▶ _WORK TO BE COMPLETED_
Gather up the lines that contain "script".

▶ _Scene modeling code data_
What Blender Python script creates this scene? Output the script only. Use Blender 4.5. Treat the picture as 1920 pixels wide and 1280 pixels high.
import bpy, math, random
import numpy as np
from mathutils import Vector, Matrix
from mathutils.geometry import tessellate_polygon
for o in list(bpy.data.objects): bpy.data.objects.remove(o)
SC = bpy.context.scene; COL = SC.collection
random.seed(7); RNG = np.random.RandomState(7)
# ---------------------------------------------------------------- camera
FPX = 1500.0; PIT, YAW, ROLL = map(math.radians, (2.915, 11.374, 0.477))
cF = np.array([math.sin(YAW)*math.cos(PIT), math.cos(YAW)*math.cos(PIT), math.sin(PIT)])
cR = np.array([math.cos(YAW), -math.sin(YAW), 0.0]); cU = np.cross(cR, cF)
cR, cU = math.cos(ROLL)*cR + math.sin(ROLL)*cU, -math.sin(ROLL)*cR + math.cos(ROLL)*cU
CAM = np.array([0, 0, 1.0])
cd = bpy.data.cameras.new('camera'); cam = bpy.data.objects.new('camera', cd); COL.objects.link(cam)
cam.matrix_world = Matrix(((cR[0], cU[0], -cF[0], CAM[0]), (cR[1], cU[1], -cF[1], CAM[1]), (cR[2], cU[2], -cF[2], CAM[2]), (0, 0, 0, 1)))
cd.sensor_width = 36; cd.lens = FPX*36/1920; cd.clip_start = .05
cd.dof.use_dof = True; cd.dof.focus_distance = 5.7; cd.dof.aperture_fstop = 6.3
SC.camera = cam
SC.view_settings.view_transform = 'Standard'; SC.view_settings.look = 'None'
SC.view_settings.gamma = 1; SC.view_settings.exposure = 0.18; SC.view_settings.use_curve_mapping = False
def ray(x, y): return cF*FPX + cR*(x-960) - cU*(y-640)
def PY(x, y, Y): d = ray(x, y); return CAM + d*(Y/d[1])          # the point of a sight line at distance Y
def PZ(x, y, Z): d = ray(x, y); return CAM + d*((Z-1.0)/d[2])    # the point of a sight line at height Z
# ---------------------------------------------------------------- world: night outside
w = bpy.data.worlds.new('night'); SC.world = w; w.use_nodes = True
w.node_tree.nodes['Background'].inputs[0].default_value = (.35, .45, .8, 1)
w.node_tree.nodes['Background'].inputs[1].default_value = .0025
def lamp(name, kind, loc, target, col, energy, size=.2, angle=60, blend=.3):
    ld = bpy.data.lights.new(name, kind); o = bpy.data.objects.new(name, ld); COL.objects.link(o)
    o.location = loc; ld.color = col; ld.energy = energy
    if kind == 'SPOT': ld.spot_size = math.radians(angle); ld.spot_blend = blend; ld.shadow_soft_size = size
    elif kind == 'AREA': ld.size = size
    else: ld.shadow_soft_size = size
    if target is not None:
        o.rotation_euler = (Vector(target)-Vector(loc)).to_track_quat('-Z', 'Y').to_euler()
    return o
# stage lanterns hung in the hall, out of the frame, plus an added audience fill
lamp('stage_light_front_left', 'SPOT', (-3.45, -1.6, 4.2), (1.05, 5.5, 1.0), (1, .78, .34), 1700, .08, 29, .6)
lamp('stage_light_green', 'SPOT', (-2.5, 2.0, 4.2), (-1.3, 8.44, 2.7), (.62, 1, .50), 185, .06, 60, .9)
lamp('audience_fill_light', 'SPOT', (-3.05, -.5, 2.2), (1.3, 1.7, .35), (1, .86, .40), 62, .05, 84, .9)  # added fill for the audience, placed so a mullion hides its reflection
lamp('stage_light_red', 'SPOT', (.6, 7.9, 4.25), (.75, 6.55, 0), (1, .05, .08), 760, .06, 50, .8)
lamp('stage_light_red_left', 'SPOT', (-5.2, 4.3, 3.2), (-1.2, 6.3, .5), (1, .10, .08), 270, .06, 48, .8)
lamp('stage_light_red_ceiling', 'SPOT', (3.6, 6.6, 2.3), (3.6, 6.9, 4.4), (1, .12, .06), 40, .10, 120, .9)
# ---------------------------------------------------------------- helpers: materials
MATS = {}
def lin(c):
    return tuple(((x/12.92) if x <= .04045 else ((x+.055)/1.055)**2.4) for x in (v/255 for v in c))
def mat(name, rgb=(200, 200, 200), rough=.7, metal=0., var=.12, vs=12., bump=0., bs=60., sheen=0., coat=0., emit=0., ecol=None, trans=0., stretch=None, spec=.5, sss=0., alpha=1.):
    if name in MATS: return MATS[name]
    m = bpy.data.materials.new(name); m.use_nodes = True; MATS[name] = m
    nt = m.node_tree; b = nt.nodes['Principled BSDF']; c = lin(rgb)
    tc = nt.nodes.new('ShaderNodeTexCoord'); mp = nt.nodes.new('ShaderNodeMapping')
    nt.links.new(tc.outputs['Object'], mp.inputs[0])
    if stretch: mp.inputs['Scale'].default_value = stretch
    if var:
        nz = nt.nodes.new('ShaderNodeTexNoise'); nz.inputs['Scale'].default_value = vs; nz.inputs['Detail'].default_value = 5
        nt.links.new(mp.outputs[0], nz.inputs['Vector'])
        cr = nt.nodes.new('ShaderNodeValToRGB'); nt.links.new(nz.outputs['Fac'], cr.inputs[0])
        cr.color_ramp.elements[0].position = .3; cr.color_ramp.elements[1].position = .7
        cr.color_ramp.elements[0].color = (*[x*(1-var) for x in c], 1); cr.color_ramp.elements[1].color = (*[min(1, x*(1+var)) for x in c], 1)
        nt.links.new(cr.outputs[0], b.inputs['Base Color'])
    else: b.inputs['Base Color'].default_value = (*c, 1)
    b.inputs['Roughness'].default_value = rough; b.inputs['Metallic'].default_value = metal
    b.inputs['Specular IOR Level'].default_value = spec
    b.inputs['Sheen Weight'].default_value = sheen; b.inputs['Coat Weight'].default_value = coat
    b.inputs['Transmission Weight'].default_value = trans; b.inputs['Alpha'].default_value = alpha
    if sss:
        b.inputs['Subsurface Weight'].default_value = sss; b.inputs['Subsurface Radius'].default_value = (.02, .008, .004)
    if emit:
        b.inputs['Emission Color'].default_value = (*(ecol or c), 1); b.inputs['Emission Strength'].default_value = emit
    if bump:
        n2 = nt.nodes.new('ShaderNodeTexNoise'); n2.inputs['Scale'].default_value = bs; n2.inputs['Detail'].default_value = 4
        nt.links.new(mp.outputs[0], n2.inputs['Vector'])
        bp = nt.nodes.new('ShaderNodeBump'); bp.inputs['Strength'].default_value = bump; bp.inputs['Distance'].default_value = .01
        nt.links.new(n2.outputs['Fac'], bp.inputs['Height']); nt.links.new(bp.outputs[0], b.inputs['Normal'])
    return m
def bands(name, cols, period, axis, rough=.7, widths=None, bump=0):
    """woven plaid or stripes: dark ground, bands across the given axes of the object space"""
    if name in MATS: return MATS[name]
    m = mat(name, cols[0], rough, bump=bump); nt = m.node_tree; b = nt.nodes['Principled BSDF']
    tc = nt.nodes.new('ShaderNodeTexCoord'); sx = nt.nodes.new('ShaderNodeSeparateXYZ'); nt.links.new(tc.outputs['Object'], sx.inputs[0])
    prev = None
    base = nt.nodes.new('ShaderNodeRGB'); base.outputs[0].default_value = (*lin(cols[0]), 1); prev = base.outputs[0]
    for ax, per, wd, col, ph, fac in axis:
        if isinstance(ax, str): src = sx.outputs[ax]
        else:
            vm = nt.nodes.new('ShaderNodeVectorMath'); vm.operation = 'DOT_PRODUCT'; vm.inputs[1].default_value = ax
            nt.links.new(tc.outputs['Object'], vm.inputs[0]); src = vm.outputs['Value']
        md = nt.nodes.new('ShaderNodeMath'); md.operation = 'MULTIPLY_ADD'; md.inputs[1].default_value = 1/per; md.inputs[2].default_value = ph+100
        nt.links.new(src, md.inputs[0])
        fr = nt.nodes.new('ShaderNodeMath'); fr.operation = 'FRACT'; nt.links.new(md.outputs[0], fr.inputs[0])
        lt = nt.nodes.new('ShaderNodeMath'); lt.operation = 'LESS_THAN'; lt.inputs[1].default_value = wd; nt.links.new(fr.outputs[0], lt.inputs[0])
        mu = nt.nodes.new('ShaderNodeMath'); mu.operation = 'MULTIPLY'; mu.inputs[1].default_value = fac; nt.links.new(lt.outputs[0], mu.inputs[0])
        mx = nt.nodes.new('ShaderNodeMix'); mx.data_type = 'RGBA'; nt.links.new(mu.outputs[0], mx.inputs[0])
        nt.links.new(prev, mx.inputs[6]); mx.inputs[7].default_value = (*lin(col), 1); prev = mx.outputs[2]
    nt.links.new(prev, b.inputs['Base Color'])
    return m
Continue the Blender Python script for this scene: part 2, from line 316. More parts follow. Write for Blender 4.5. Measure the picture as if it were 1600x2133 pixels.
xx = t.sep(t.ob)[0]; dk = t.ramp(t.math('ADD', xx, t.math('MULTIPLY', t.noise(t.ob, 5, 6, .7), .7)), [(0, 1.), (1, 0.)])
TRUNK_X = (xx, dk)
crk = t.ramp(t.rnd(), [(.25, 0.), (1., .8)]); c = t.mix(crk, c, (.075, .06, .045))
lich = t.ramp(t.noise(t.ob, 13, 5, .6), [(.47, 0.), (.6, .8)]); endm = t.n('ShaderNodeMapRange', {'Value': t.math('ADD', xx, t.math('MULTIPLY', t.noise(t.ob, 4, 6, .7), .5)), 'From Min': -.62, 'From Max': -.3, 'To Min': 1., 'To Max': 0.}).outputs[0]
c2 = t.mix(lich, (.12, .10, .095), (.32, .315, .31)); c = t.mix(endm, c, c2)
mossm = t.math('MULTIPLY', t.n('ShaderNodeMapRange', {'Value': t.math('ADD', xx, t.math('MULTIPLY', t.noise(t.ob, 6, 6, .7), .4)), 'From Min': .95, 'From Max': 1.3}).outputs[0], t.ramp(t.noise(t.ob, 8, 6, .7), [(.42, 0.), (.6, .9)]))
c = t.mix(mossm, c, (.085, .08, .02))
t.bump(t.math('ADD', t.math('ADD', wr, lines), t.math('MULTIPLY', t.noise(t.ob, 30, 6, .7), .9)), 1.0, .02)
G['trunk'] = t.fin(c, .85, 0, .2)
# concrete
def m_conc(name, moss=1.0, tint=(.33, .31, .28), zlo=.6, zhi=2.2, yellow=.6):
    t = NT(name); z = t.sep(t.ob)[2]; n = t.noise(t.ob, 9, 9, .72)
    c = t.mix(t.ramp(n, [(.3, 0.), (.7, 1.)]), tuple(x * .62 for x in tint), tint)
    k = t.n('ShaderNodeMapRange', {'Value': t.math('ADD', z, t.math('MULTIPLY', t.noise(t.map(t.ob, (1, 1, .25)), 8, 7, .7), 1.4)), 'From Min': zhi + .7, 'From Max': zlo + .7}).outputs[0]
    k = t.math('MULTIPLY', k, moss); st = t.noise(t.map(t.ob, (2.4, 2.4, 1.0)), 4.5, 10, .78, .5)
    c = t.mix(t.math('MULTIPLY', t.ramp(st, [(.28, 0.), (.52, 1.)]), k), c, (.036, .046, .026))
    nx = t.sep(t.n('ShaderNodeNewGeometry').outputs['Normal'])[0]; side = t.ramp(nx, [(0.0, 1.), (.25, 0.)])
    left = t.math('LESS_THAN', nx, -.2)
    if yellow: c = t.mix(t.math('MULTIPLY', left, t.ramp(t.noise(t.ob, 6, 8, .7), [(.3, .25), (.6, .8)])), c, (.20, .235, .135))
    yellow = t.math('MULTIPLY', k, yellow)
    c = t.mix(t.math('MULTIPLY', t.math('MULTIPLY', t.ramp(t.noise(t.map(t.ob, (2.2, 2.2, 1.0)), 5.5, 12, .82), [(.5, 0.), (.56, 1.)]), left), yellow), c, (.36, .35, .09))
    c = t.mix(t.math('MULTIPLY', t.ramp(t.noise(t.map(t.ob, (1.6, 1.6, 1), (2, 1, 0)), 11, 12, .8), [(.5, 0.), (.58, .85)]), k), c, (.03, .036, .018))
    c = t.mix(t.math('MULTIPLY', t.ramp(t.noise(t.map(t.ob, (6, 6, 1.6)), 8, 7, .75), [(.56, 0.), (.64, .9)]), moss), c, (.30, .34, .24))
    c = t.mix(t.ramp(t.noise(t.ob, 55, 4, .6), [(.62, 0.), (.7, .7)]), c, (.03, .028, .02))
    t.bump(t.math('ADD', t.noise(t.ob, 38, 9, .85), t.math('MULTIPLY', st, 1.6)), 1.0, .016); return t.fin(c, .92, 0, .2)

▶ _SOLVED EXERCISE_
What Blender Python script creates this scene? Output the script only. Use Blender 4.5. Treat the picture as 1920 pixels wide and 1280 pixels high.
Continue the Blender Python script for this scene: part 2, from line 316. More parts follow. Write for Blender 4.5. Measure the picture as if it were 1600x2133 pixels.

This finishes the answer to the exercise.